** START **

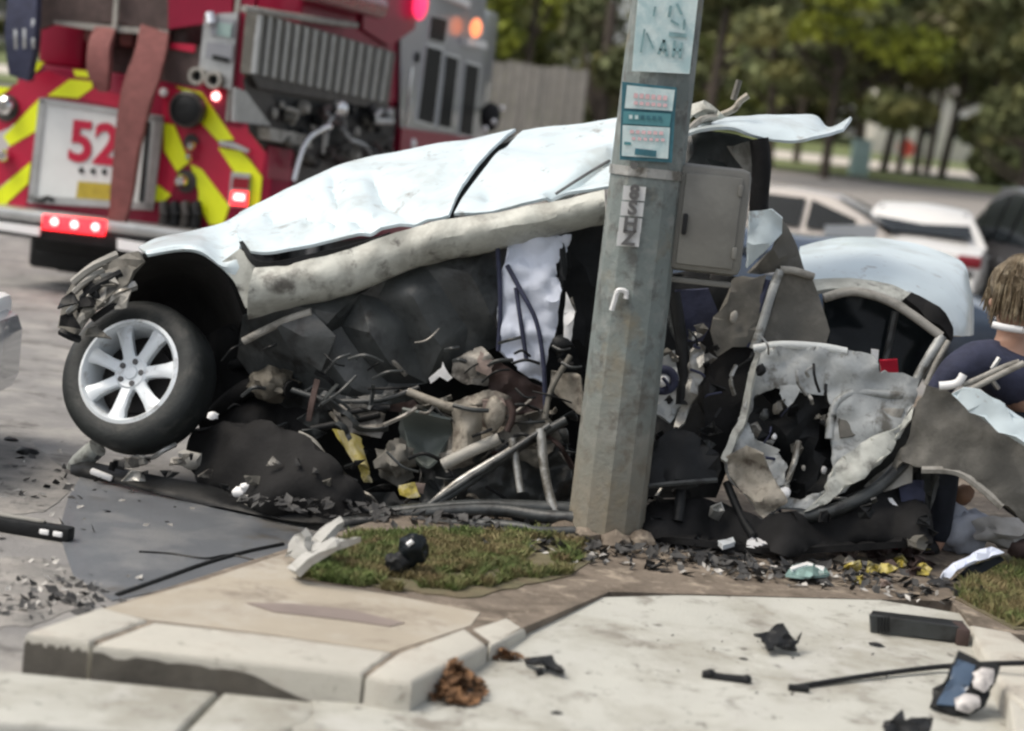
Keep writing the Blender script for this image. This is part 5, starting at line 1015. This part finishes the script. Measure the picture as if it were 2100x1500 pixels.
sheet('silver_trim', [(1345, 740, 8.8), (1380, 720, 8.8), (1392, 790, 8.78), (1400, 830, 8.76), (1370, 870, 8.74), (1340, 850, 8.74), (1350, 800, 8.78)], M_inner, WK, .014, 14, .04, 6, 104)
V, F = join([tube_geo([W(1360 + math.cos(a) * 24, 780 + math.sin(a) * 22, 8.7) for a in (6.2832 * k / 18 for k in range(19))], .02, 8)]); fin('blue_ring', V, F, M_navy, WK, 50)
blob('ring_centre', W(1360, 780, 8.7), (.03, .03, .03), M_refl, WK, .4, 6, 2)
tube('dark_post', [(1382, 600, 8.8), (1396, 690, 8.78), (1402, 760, 8.76), (1398, 830, 8.74)], .03, M_black, WK, 8, 3)
tube('dark_post', [(1360, 590, 8.9), (1385, 680, 8.86), (1420, 740, 8.84)], .022, M_under, WK, 8, 3)
sheet('navy_panel', [(1382, 596, 9.0), (1450, 592, 9.0), (1470, 640, 9.0), (1440, 700, 9.0), (1390, 700, 9.0)], M_navy, WK, .02, 20, .02, 4, 105)
sheet('black_floor_mat', [(1318, 980, 8.5), (1330, 920, 8.6), (1385, 875, 8.65), (1440, 900, 8.62), (1480, 960, 8.55), (1470, 990, 8.5), (1400, 1000, 8.45), (1330, 1002, 8.45)], M_black, WK, .03, 20, .03, 4, 106)
tube('black_leg', [(1396, 1000, 8.5), (1394, 1040, 8.45), (1390, 1070, 8.42)], .025, M_black, WK, 8, 2)
tube('floor_edge', [(1325, 998, 8.42), (1400, 990, 8.42), (1470, 985, 8.46)], .012, M_under, WK, 6, 3)
sheet('floor_pan', [(1310, 1040, 8.6), (1480, 1030, 8.6), (1560, 1070, 8.5), (1700, 1050, 8.6), (1880, 960, 8.9), (1900, 1120, 8.5), (1600, 1140, 8.3), (1330, 1110, 8.35)], M_liner, WK, .03, 14, .04, 3.5, 107, smooth=60)
tube('hanging_sill', [(1490, 990, 8.6), (1520, 1060, 8.5), (1545, 1100, 8.4)], .02, M_black, WK, 8, 3); tube('hanging_sill', [(1560, 1070, 8.5), (1700, 1050, 8.5), (1800, 1000, 8.6), (1880, 920, 8.75)], .03, M_under, WK, 8, 4)
# torn quarter panel reaching to the right edge
sheet('rear_quarter_panel', [(1898, 790, 8.72), (1950, 808, 8.7), (2010, 848, 8.66), (2060, 885, 8.62), (2140, 935, 8.58), (2180, 1090, 8.5), (2110, 1080, 8.5), (2050, 1035, 8.54), (2010, 1000, 8.57), (1960, 966, 8.6), (1890, 962, 8.62), (1850, 950, 8.66), (1822, 980, 8.68), (1860, 900, 8.7)], M_shell, WK, .02, 12, .03, 3, 110, smooth=50)
sheet('quarter_sheet', [(1640, 1050, 8.95), (1720, 1000, 8.95), (1840, 880, 8.95), (1900, 800, 8.95), (1930, 960, 8.9), (1890, 1110, 8.75), (1700, 1120, 8.75)], M_under, WK, .02, 20, .05, 4, 118, smooth=40)  # dark backing sheet added to keep the gap below the door dark
sheet('quarter_edge', [(1950, 808, 8.5), (1975, 794, 8.48), (2005, 798, 8.46), (2060, 832, 8.42), (2130, 880, 8.38), (2140, 942, 8.36), (2060, 892, 8.4), (2000, 850, 8.45)], M_white, WK, .025, 16, .012, 5, 111)
tube('quarter_lip', [(1890, 964, 8.58), (1960, 968, 8.56), (2012, 1002, 8.53), (2055, 1040, 8.5)], .018, M_ltgrey, WK, 6, 4)
tube('chrome_strip', [(1926, 792, 8.62), (1950, 790, 8.61), (1966, 784, 8.6), (1976, 768, 8.6)], .02, M_refl, WK, 8, 4)
tube('chrome_strip', [(1975, 790, 8.6), (2010, 775, 8.6), (2060, 752, 8.6), (2090, 742, 8.6)], .012, M_ltgrey, WK, 8, 4); tube('chrome_strip', [(1990, 800, 8.58), (2040, 774, 8.58), (2100, 745, 8.58)], .014, M_ltgrey, WK, 8, 4)
sheet('quarter_sheet', [(1770, 1000, 8.72), (1830, 950, 8.72), (1870, 950, 8.7), (1868, 990, 8.68), (1810, 1010, 8.68)], M_ltgrey, WK, .012, 16, .03, 6, 112)
sheet('quarter_sheet', [(1780, 1030, 8.66), (1830, 1022, 8.66), (1842, 1040, 8.64), (1790, 1045, 8.64)], M_refl, WK, .01, 14, .02, 6, 113)
sheet('blue_liner', [(1838, 990, 8.75), (1892, 985, 8.75), (1890, 1040, 8.72), (1845, 1040, 8.72)], M_navy, WK, .02, 18, .03, 6, 114)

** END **

## Set exercise:
Copy out every line of the material above exactly, skipping the pictures.

## Response:
Keep writing the Blender script for this image. This is part 5, starting at line 1015. This part finishes the script. Measure the picture as if it were 2100x1500 pixels.
sheet('silver_trim', [(1345, 740, 8.8), (1380, 720, 8.8), (1392, 790, 8.78), (1400, 830, 8.76), (1370, 870, 8.74), (1340, 850, 8.74), (1350, 800, 8.78)], M_inner, WK, .014, 14, .04, 6, 104)
V, F = join([tube_geo([W(1360 + math.cos(a) * 24, 780 + math.sin(a) * 22, 8.7) for a in (6.2832 * k / 18 for k in range(19))], .02, 8)]); fin('blue_ring', V, F, M_navy, WK, 50)
blob('ring_centre', W(1360, 780, 8.7), (.03, .03, .03), M_refl, WK, .4, 6, 2)
tube('dark_post', [(1382, 600, 8.8), (1396, 690, 8.78), (1402, 760, 8.76), (1398, 830, 8.74)], .03, M_black, WK, 8, 3)
tube('dark_post', [(1360, 590, 8.9), (1385, 680, 8.86), (1420, 740, 8.84)], .022, M_under, WK, 8, 3)
sheet('navy_panel', [(1382, 596, 9.0), (1450, 592, 9.0), (1470, 640, 9.0), (1440, 700, 9.0), (1390, 700, 9.0)], M_navy, WK, .02, 20, .02, 4, 105)
sheet('black_floor_mat', [(1318, 980, 8.5), (1330, 920, 8.6), (1385, 875, 8.65), (1440, 900, 8.62), (1480, 960, 8.55), (1470, 990, 8.5), (1400, 1000, 8.45), (1330, 1002, 8.45)], M_black, WK, .03, 20, .03, 4, 106)
tube('black_leg', [(1396, 1000, 8.5), (1394, 1040, 8.45), (1390, 1070, 8.42)], .025, M_black, WK, 8, 2)
tube('floor_edge', [(1325, 998, 8.42), (1400, 990, 8.42), (1470, 985, 8.46)], .012, M_under, WK, 6, 3)
sheet('floor_pan', [(1310, 1040, 8.6), (1480, 1030, 8.6), (1560, 1070, 8.5), (1700, 1050, 8.6), (1880, 960, 8.9), (1900, 1120, 8.5), (1600, 1140, 8.3), (1330, 1110, 8.35)], M_liner, WK, .03, 14, .04, 3.5, 107, smooth=60)
tube('hanging_sill', [(1490, 990, 8.6), (1520, 1060, 8.5), (1545, 1100, 8.4)], .02, M_black, WK, 8, 3); tube('hanging_sill', [(1560, 1070, 8.5), (1700, 1050, 8.5), (1800, 1000, 8.6), (1880, 920, 8.75)], .03, M_under, WK, 8, 4)
# torn quarter panel reaching to the right edge
sheet('rear_quarter_panel', [(1898, 790, 8.72), (1950, 808, 8.7), (2010, 848, 8.66), (2060, 885, 8.62), (2140, 935, 8.58), (2180, 1090, 8.5), (2110, 1080, 8.5), (2050, 1035, 8.54), (2010, 1000, 8.57), (1960, 966, 8.6), (1890, 962, 8.62), (1850, 950, 8.66), (1822, 980, 8.68), (1860, 900, 8.7)], M_shell, WK, .02, 12, .03, 3, 110, smooth=50)
sheet('quarter_sheet', [(1640, 1050, 8.95), (1720, 1000, 8.95), (1840, 880, 8.95), (1900, 800, 8.95), (1930, 960, 8.9), (1890, 1110, 8.75), (1700, 1120, 8.75)], M_under, WK, .02, 20, .05, 4, 118, smooth=40)  # dark backing sheet added to keep the gap below the door dark
sheet('quarter_edge', [(1950, 808, 8.5), (1975, 794, 8.48), (2005, 798, 8.46), (2060, 832, 8.42), (2130, 880, 8.38), (2140, 942, 8.36), (2060, 892, 8.4), (2000, 850, 8.45)], M_white, WK, .025, 16, .012, 5, 111)
tube('quarter_lip', [(1890, 964, 8.58), (1960, 968, 8.56), (2012, 1002, 8.53), (2055, 1040, 8.5)], .018, M_ltgrey, WK, 6, 4)
tube('chrome_strip', [(1926, 792, 8.62), (1950, 790, 8.61), (1966, 784, 8.6), (1976, 768, 8.6)], .02, M_refl, WK, 8, 4)
tube('chrome_strip', [(1975, 790, 8.6), (2010, 775, 8.6), (2060, 752, 8.6), (2090, 742, 8.6)], .012, M_ltgrey, WK, 8, 4); tube('chrome_strip', [(1990, 800, 8.58), (2040, 774, 8.58), (2100, 745, 8.58)], .014, M_ltgrey, WK, 8, 4)
sheet('quarter_sheet', [(1770, 1000, 8.72), (1830, 950, 8.72), (1870, 950, 8.7), (1868, 990, 8.68), (1810, 1010, 8.68)], M_ltgrey, WK, .012, 16, .03, 6, 112)
sheet('quarter_sheet', [(1780, 1030, 8.66), (1830, 1022, 8.66), (1842, 1040, 8.64), (1790, 1045, 8.64)], M_refl, WK, .01, 14, .02, 6, 113)
sheet('blue_liner', [(1838, 990, 8.75), (1892, 985, 8.75), (1890, 1040, 8.72), (1845, 1040, 8.72)], M_navy, WK, .02, 18, .03, 6, 114)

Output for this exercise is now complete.